5. -- July 29, 1996: Jeff Kent and Jose Vizcaino acquired from the Mets for Carlos Baerga and Alvaro Espinoza. This is another deal in which the principal acquired player, Kent, was later moved in a trade that would come back to bite the Tribe. But Decatur gives it 102 win shares in the Indians' favor.

Decatur determined that the Indians made 29 positive trades and only 16 negative trades in the century. Here are his rankings of the five most negative deals by the Tribe in that timeframe:

1. -- Jan. 20, 1965: Rocky Colavito acquired from the Royals and Cam Carreon acquired from the White Sox as part of a three-team trade in which the Indians sent Tommie Agee, Tommy John and Johnny Romano to the White Sox. If you thought the trade that got rid of Colavito was bad, the one that brought him back to Cleveland might have been worse. Decatur determined this one left the Indians with a net loss of 126 future win shares.

2. -- Nov. 13, 1996: Matt Williams and Trenidad Hubbard acquired from the Giants for Jeff Kent, Julian Tavarez, Jose Vizcaino and Joe Roa. The loss of Kent, in particular, helped the Indians lose 106 future win shares in this trade.

3. -- April 12, 1960: Steve Demeter acquired from the Tigers for Cash. Cash went on to hit 373 homers for the Tigers, while Demeter appeared in exactly four more games in his career. Advantage: Detroit, by a 104 win share count.
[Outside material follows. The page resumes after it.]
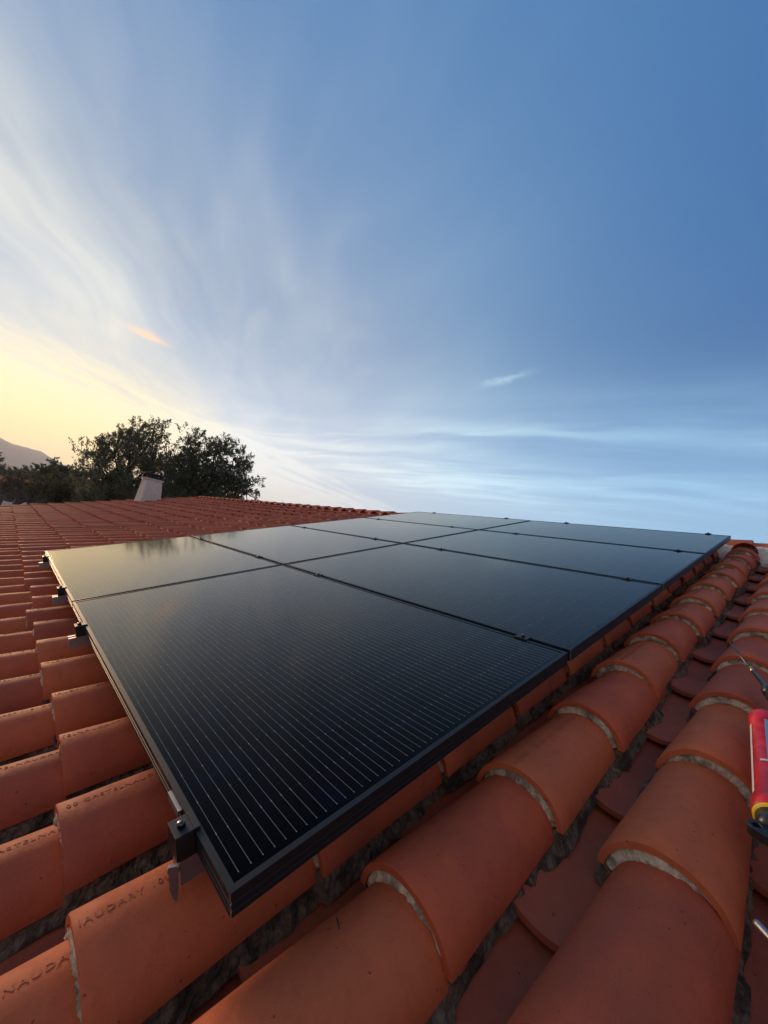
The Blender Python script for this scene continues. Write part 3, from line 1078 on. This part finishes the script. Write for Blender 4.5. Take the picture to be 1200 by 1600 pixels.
# hanging pointed tab and silver bonding plate next to the near clamp
mb = MB()
pts = [(-0.006, 0.0), (0.006, 0.0), (0.006, -0.035), (0.003, -0.058), (-0.002, -0.052), (-0.006, -0.036)]
vs = [(x, 0.0, z) for x, z in pts] + [(x, 0.0016, z) for x, z in pts]
mb.add(vs, [tuple(range(6)), tuple(reversed(range(6, 12)))] + [(i, i + 6, (i + 1) % 6 + 6, (i + 1) % 6) for i in range(6)])
mb.box(-0.008, 0.008, 0.002, 0.010, -0.012, -0.004)
e = mb.build('earthing_tab', M_alu, None, M @ Matrix.Translation((-0.130, -0.034, -0.036)) @ Matrix.Rotation(R_(62), 4, 'Z'))
tag(e, 'pointed shiny metal tab hanging under the nearest clamp', 'metal tab')
mb = MB(); mb.box(-0.030, 0.028, -0.0018, 0.0, -0.014, 0.0)
mb.box(-0.030, 0.028, 0.0, 0.022, -0.0018, 0.0)
e = mb.build('bonding_plate', M_alu, None, M @ Matrix.Translation((-0.225, -0.0042, -0.008)))
tag(e, 'thin bright metal plate along the front panel edge left of the nearest clamp', 'metal plate')


# clamps
def make_end_clamp():
    e = empty('end_clamp')
    mb = MB()
    mb.box(-0.020, 0.020, -0.028, -0.0006, -FD + 0.0005, 0.0015)
    mb.box(-0.020, 0.020, -0.0004, 0.0085, 0.0006, 0.0042)
    mb.box(-0.020, 0.020, -0.028, -0.0008, 0.0017, 0.0040)
    o = mb.build('clamp_body', M_black, e); bevel(o, 0.0007, 2)
    mb = MB()
    mb.tube([(0, -0.014, 0.0042), (0, -0.014, 0.0100), (0, -0.014, 0.0108)], [0.0062, 0.0062, 0.0055], 18)
    b = mb.build('bolt', M_bolt, e)
    mb = MB(); mb.tube([(0, -0.014, 0.01085), (0, -0.014, 0.0112)], [0.0032, 0.0032], 6, caps=True)
    mb.build('socket', M_black, b)
    return e


def make_mid_clamp():
    e = empty('mid_clamp')
    mb = MB()
    mb.box(-0.022, 0.022, -0.0175, 0.0175, 0.0006, 0.0036)
    mb.box(-0.020, 0.020, -0.0085, 0.0085, -0.030, 0.0004)
    o = mb.build('clamp_body', M_black, e); bevel(o, 0.0007, 2)
    mb = MB()
    mb.tube([(0, 0, 0.0038), (0, 0, 0.0095), (0, 0, 0.0102)], [0.0062, 0.0062, 0.0055], 18)
    b = mb.build('bolt', M_bolt, e)
    mb = MB(); mb.tube([(0, 0, 0.01025), (0, 0, 0.0106)], [0.0032, 0.0032], 6)
    mb.build('socket', M_black, b)
    return e


ec = make_end_clamp(); mcl = make_mid_clamp()
first = [True, True]
HOW = {0: 'nearest the viewer', 1: 'beside the crossing with the middle seam', 2: 'just past the middle seam', 3: 'by the left corner'}
GN = {1: 'front seam', 2: 'middle seam', 3: 'upper seam'}
for i, rx_ in enumerate(RAILX):
    for r in range(5):
        end = r in (0, 4)
        if r == 0: T = Matrix.Translation((rx_, 0, 0)); lab = ['nearest black end clamp with socket bolt at the front panel corner', 'black end clamp on the front panel edge, second nearest, above a silver rail end', 'black end clamp on the left front panel edge near the seam, third nearest', 'black end clamp at the far left corner of the array'][i]
        elif r == 4: T = Matrix.Translation((rx_, y1 - 0.06, 0)) @ Matrix.Rotation(pi, 4, 'Z'); lab = f'black end clamp on the top edge by the ridge, on the {RN[i]} rail'
        else: T = Matrix.Translation((rx_, r * (B_ + G_) - G_ / 2, 0)); lab = f'small black mid clamp in the {GN[r]} between rows, {RN[i]} of its four'
        src = ec if end else mcl
        idx = 0 if end else 1
        o = src if first[idx] else copy_tree(src)
        first[idx] = False
        o.matrix_world = M @ T
        tag(o, lab, 'clamp', 'end clamps on the outer panel edges' if end else 'mid clamps in the seams between panels')

# ------------------------------------------------------------------ tools on the tiles at the right
M_red = simple('red_plastic', (0.52, 0.008, 0.014), 0.42, 0.0, 0.0008, 90, 0.35)
M_label = simple('grey_blue_label', (0.22, 0.30, 0.38), 0.5)
M_yellow = simple('yellow_ring', (0.75, 0.50, 0.03), 0.5)
M_copper = simple('copper_nozzle', (0.40, 0.16, 0.08), 0.5, 0.3)
M_pwhite = simple('white_strip', (0.62, 0.58, 0.55), 0.5)
M_brass = simple('brass', (0.65, 0.48, 0.22), 0.35, 1.0)


def frame_to(p0, p1, up=(0, 0, 1)):
    """matrix with +Z from p0 to p1 (roof coordinates)"""
    z = (Vector(p1) - Vector(p0)).normalized()
    x = Vector(up).cross(z).normalized(); y = z.cross(x)
    m = Matrix((x, y, z)).transposed().to_4x4()
    m.translation = Vector(p0)
    return m


GUN0, GUN1 = (0.466, 0.770, -0.085), (0.424, 1.150, -0.066)
gun = empty('sealant_gun', M @ frame_to(GUN0, GUN1))
tag(gun, 'red sealant gun with a grey blue label and black handle lying between tile rows', 'sealant gun')
L = (Vector(GUN1) - Vector(GUN0)).length
mb = MB(); mb.tube([(0, 0, z) for z in (0.02, 0.022, 0.05, 0.052, L - 0.06, L - 0.058, L - 0.02, L - 0.012)], [0.027, 0.0285, 0.0285, 0.026, 0.026, 0.0275, 0.0275, 0.024], 32)
barrel = mb.build('barrel', M_red, gun)
# label: a curved plate proud of the barrel
mb = MB()
def sleeve(z0, z1, a0, a1, r, n=10):
    vs = []
    for z in (z0, z1):
        for i in range(n + 1):
            a = R_(a0 + (a1 - a0) * i / n)
            vs.append((r * cos(a), r * sin(a), z))
    mb.add(vs, [(i, i + 1, i + n + 2, i + n + 1) for i in range(n)], 0, True)
sleeve(0.15, L - 0.062, 85, 125, 0.0265)
mb.build('label', M_label, barrel)
mb = MB(); sleeve(0.06, L - 0.075, 14, 28, 0.0268); mb.build('side_strip', M_pwhite, barrel)
mb = MB(); sleeve(0.15, 0.156, 60, 130, 0.0272); sleeve(L - 0.078, L - 0.072, 95, 150, 0.0272); mb.build('label_edge', M_pwhite, barrel)
mb = MB(); mb.tube([(0, 0, L - 0.012), (0, 0, L), (0, 0, L + 0.012)], [0.013, 0.011, 0.009], 16); mb.build('nozzle', M_copper, gun)
mb = MB(); mb.tube([(0, 0, 0.014), (0, 0, 0.0195)], [0.0275, 0.0275], 32); mb.build('ring', M_yellow, gun)
mb = MB()
mb.tube([(0, 0, 0.013), (0, 0, -0.012), (0, 0, -0.02)], [0.024, 0.022, 0.015], 24)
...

4. -- April 30, 1951: Lou Brissie acquired in three-team trade that sent Minoso to the White Sox and Ray Murray and Sam Zoldak to the Philadelphia A's. Decatur claims this trade cost the Tribe 98 future win shares.

5. -- May 25, 1913: Jack Lelivelt and Bill Stumpf acquired from the Yankees for Roger Peckinpaugh. You can be forgiven for not remembering this one, as it involved the Naps, not the Indians. But Peckinpaugh, a shortstop, went on to a solid career, including an MVP honor in 1925 with the Senators. The net loss to Cleveland was 87 future win shares, according to Decatur.

"Traded" not only ranks the best and worst trades for each team but also identifies 13 red flags to look out for when evaluating future trades that could indicate a lopsided deal is about to take place.

It will be years before the Indians' slew of 2009 trades can be examined to this extent. But for now, Decatur's book summarizes a century's worth of wheeling and dealing.